UPDATE: Drone owner disputes shooter's story; produces video he claims shows flight path

LOUISVILLE, Ky. (WDRB) -- The father who shot down a drone over his home has his case to national television -- and there's a new twist in the story today.

The drone owner has come forward with video and his own version of what happened. 

INTERVIEW: Drone owner responds to claims of privacy invasion

WDRB News has obtained video of William Merideth's arrest. Merideth was charged with wanton endangerment and criminal mischief for shooting down a drone over his Hillview home.

"No, I'm not going to relax!" Merideth says in the video. "I don't give a [EXPLETIVE] about him. And I don't give a [EXPLETIVE] about your [EXPLETIVE] drone and you keep video taping. I know exactly what I did."

The story we broke has gone worldwide, appearing on The Drudge Report on People magazine's website and dozens of other online publications.

This morning, William Merideth appeared on Fox and Friends.

RAW VIDEO: Arrest of man who shot down drone

It's four days after he was jailed and charged with wanton endangerment and criminal mischief for shooting down the drone.

"You've got two children in the backyard, this drone is flying overhead, and how did they react that caused you to go get your gun and shoot it out of the sky?" asked Fox and Friends anchor Elisabeth Hasselbeck.

"Well they come in and said, 'There's a drone flying out here and this is not the first time it happened,'" Merideth said. "And I went out and looked, and the neighbors were in their backyard, and said are you going to do anything about it and I said, 'Not unless it comes over my property.'"

"This is kind of terrible trying to protect your own children in your backyard," said Hasselbeck. "We will certainly follow this and want to thank you for your time today."

But another side of this story is emerging.

The owner of the drone, David Boggs, just released the flight data recorder from his iPad, saying it tracks the drone's path. In a video Boggs sent WDRB, he comments on drone's path 40 seconds before, during and after the incident.

"We are now one minute and 18 seconds into the flight," he says on the video. "We are now 193 feet above the ground. This area here is the world-famous drone slayer home, and this is a neighbor's home, and our friends live over here, and over here, and over here. You will see now that we did not go below this altitude -- we even went higher -- nor did we hover over their house to look in. And for sure didn't descend down to no 10 feet, or look under someone's canopy, or at somebody's daughter."

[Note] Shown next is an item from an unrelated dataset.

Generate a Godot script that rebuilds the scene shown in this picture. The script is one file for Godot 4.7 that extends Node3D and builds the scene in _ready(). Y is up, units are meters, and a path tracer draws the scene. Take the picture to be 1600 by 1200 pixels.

"We are right now one minute, 56 seconds over the drone slayer's house. We're still not on his property line -- we're just now getting ready to cross it....In less than two seconds...we are outside of his property, still at 272 feet. He shot the drone here, and you'll see it rapidly lose altitude, and the drone crash. Boom -- there it goes. Crazy, in the words of the great Paul Harvey, now you know the rest of the story."

The story has started a nationwide public conversation because the regulations about privacy when it comes to drones are not very clear. Experts tell us that while there are video, voyeurism and trespassing laws, there do not appear to be any Kentucky or federal statues related to privacy involving drones.

This story caused the FAA to go back and look at its own rules. The best the agency can tell us is if a drone is hovering under 10 feet on your property, it might be considered trespassing.

Some say the outcome of this case may be precedent-setting or at least the backdrop for new laws in Kentucky. William Merideth is due back in court in September.